*EXERCISE TASK*. From the very first line of the data to the line containing "return x, y, bend", retype everything exactly, leaving the pictures behind.

*GIVEN MATERIAL*.

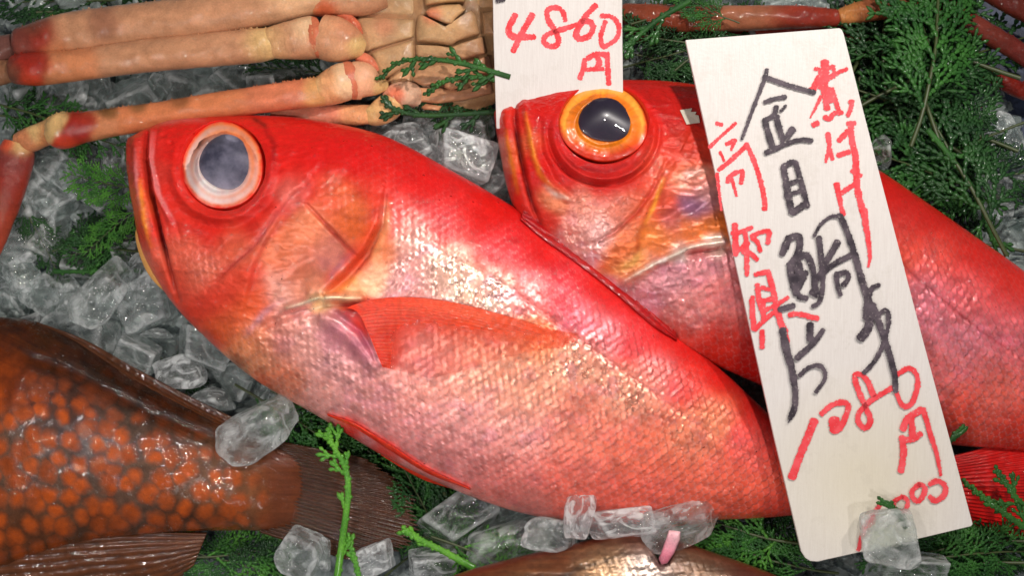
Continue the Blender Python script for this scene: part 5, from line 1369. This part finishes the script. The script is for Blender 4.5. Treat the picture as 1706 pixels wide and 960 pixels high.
def sprig(seed, L=3.0, fan=1.0, spacing=0.34, sub=True, bend=0.9, lw=0.038, order3=True):
    rs = random.Random(seed)
    segs = []; stem = []

    def bend_p(x, y):
        # lay the flat spray over a gentle arch
        return x, y, bend * (0.28 * math.sin(x * 1.1 + seed) + 0.12 * math.sin(y * 2.3 + seed * 2) - 0.10 * y * y)

    def line(x, y, ang, ln, w, lvl):
        n = max(2, int(ln / 0.075)); s = ln / n
        for k in range(n):
            ang += rs.uniform(-.05, .05)
            x2 = x + s * math.cos(ang); y2 = y + s * math.sin(ang)
            ww = w * (1 - 0.35 * k / n)
            segs.append((x, y, ang, s * 1.05, ww))
            if lvl == 2 and order3 and k % 3 == 1 and n - k > 1 and ln > 0.22:
                for sd in ((1, -1) if rs.random() < .75 else (rs.choice((1, -1)),)):
                    segs.append((x2, y2, ang + sd * 0.62, s * 1.5, ww * 0.85))
                    if ln - k * s > 0.22: segs.append((x2 + s * 1.3 * math.cos(ang + sd * .62), y2 + s * 1.3 * math.sin(ang + sd * .62), ang + sd * 0.5, s * 1.3, ww * 0.8))
            x, y = x2, y2
        return x, y

    x = y = 0; ang = 0; k = 0; pts = [(0, 0)]; curv = rs.uniform(-.18, .18)
    s = spacing / 2; N = int(L / s)
    for i in range(N):
        ang += curv * s + rs.uniform(-.05, .05)
        x += s * math.cos(ang); y += s * math.sin(ang); pts.append((x, y))
        u = i / N
        if i % 1 == 0 and i > 1:
            sd = 1 if i % 2 else -1
            env = fan * (0.28 + 0.95 * math.sin(math.pi * min(1, (u * 0.9 + 0.12))) ** 0.8) * (1 - 0.55 * u) * rs.uniform(.75, 1.15)
            if env < 0.12: continue
            a2 = ang + sd * rs.uniform(.62, .85)
            # second order branch with its own twigs
            bx, by, ba = x, y, a2; m = max(2, int(env / 0.155)); st_ = env / m
            for q in range(m):
                ba -= sd * 0.05 + rs.uniform(-.05, .05)
                segs.append((bx, by, ba, st_ * 1.08 * 0.5, lw)); segs.append((bx + st_ * .5 * math.cos(ba), by + st_ * .5 * math.sin(ba), ba, st_ * 0.56, lw))
                bx += st_ * math.cos(ba); by += st_ * math.sin(ba)
                if sub and q < m - 1:
                    l3 = (0.16 + 0.36 * env * (1 - q / m)) * rs.uniform(.6, 1.15)
                    for s2 in ((1, -1) if rs.random() < .55 else ((1,) if q % 2 else (-1,))):
                        line(bx, by, ba + s2 * rs.uniform(.45, .7), l3 * (1.0 if s2 == sd else .8), lw * 0.95, 2)
            segs.append((bx, by, ba, 0.10, lw * .9))
    line(x, y, ang, 0.25, lw, 1)
    V = []; F4 = []; F3 = []; off = 0
    for (sx, sy, a, l, w) in segs:
        ca, sa = math.cos(a), math.sin(a)
        lift = rs.uniform(-.02, .02)
        T = TPL
        lx = sx + T[:, 0] * l * ca - T[:, 1] * w * sa
        ly = sy + T[:, 0] * l * sa + T[:, 1] * w * ca
        z0 = np.array([bend_p(p, q)[2] for p, q in ((sx, sy), (sx + l * ca, sy + l * sa))])
        lz = z0[0] + (z0[1] - z0[0]) * np.clip(T[:, 0], 0, 1.2) + T[:, 2] * w * 0.55 + lift
        V.append(np.stack([lx, ly, lz], -1))
        F4 += [tuple(q + off for q in f) for f in TF]; F3 += [tuple(q + off for q in f) for f in TF3]
        off += 19
    V = np.vstack(V)
    pth = np.array([(p, q, bend_p(p, q)[2] - 0.01) for p, q in pts])
    SV, SF, _ = tube(pth, np.linspace(0.034, 0.016, len(pth)) * (0.9 if fan > .5 else 1.0), 1.0, 8)
    return V, F4 + F3, SV, SF


PROT = []
for k, kw in enumerate([dict(L=3.2), dict(L=2.6, fan=1.15), dict(L=2.2, fan=.8), dict(L=3.6, fan=.75, bend=.8), dict(L=2.4, fan=1.0, spacing=.28)]):
    PROT.append(sprig(k + 1, **kw))
PM = {}


def sprig_obj(k, matk, px, py, z, rz, sc, label, group, tilt=(0, 0), flip=False):
    root = tag(empty('cedar_sprig', P(px, py, z)), label, 'greenery', group)
    root.rotation_euler = (tilt[0], tilt[1], math.radians(rz)); root.scale = (sc, -sc if flip else sc, sc)
    if (k, matk) not in PM:
        V, F, SV, SF = PROT[k]
        a = mesh('foliage', V, F, M[matk], root)
        b = mesh('stem', SV.reshape(-1, 3), SF, M['twig'], root)
        PM[(k, matk)] = (a.data, b.data)
    else:
        for nm, d in zip(('foliage', 'stem'), PM[(k, matk)]):
            o = bpy.data.objects.new(nm, d); COL.objects.link(o); o.parent = root
    return root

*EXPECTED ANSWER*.
Continue the Blender Python script for this scene: part 5, from line 1369. This part finishes the script. The script is for Blender 4.5. Treat the picture as 1706 pixels wide and 960 pixels high.
def sprig(seed, L=3.0, fan=1.0, spacing=0.34, sub=True, bend=0.9, lw=0.038, order3=True):
    rs = random.Random(seed)
    segs = []; stem = []

    def bend_p(x, y):
        # lay the flat spray over a gentle arch
        return x, y, bend * (0.28 * math.sin(x * 1.1 + seed) + 0.12 * math.sin(y * 2.3 + seed * 2) - 0.10 * y * y)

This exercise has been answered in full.